Saturday, December 17, 2016

I Want A Wife 12/17/2016

These past weeks we've been discussing gender stereotypes in class, and one essay that caught my attention was "I want a Wife" written by Judy Brady.
"I want a Wife" is an essay about the demands required of a wife. Brady's purpose was to show the impact of double standards and emphasize the obvious difference and inequality between the roles of a husband and wife. She mainly uses irony and exaggeration to achieve this purpose and informs her audience of the injustices that wives face. Brady writes "I want a wife who will remain sexually faithful to me... and...who understands that my sexual needs may entail more than strict adherence to monogamy." She explains that women must stay faithful in their marriages because men don't have time to be jealous and worry whether or not their wife is cheating, but men don't have to be faithful and their wives should understand that. Brady describes how wives are regarded like objects, or property, that can be replaced by men when she says "If, by chance, I find another person more suitable as a wife...I want the liberty to replace my present wife with another one." She also shows how wives are treated like maids when she says "I want a wife who will have the house clean, will prepare a special meal, serve it to me and my friends, and not interrupt". But the most ironic part of Brady's essay is that she writes all the roles of the ideal wife that men want so that men are "left free", but men are already free since the wives do everything anyway and the men say they want to be independent, but they're dependent on their wives for everything.

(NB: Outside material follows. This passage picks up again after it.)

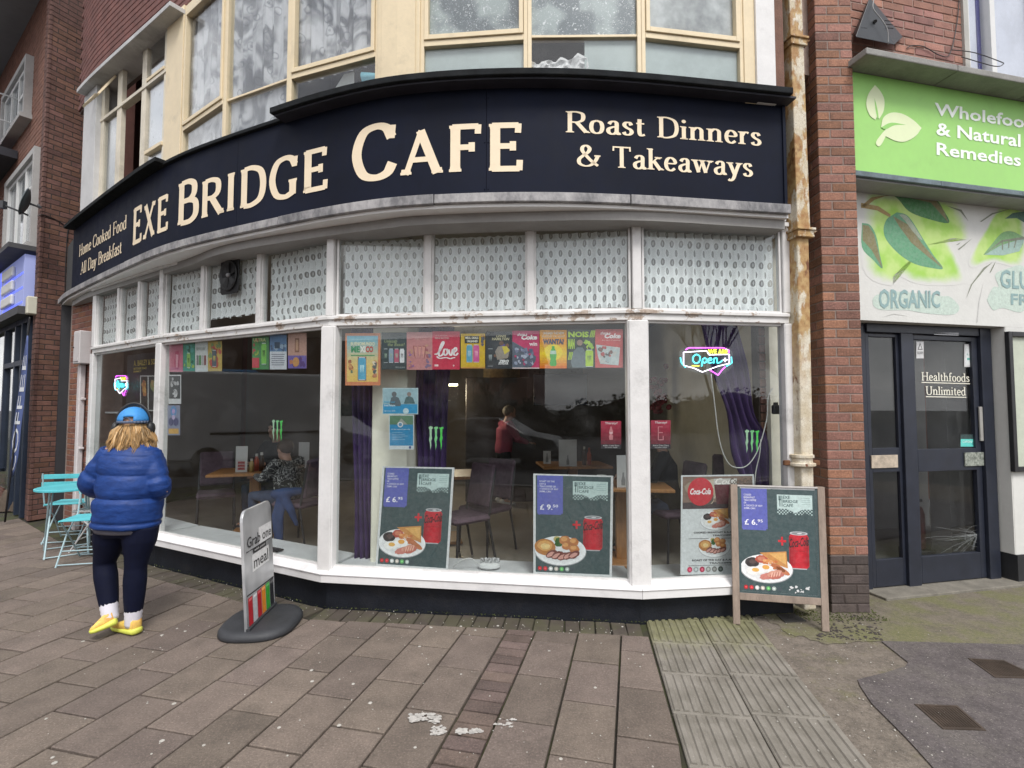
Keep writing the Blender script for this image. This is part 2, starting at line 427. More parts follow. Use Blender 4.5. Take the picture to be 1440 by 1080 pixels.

I found this essay to be very effective. Brady uses ethos and establishes her credibility as a wife when she explains that she belongs "to that classification of people known as wives" and lets her readers know that everything she's saying is true. The structure and repetition in her text makes it difficult to read, because she uses long sentences without many pauses, which makes her readers realize how difficult it is to be a wife. There were a lot of moments in the text that made me angry and say "excuse me?" because the men in my family are very old fashioned and expect these things from their wives but it's because of that connection that I honestly loved this essay. Because if you can have someone to do everything, except eat, sleep, and use the bathroom for you, "who wouldn't want a wife?"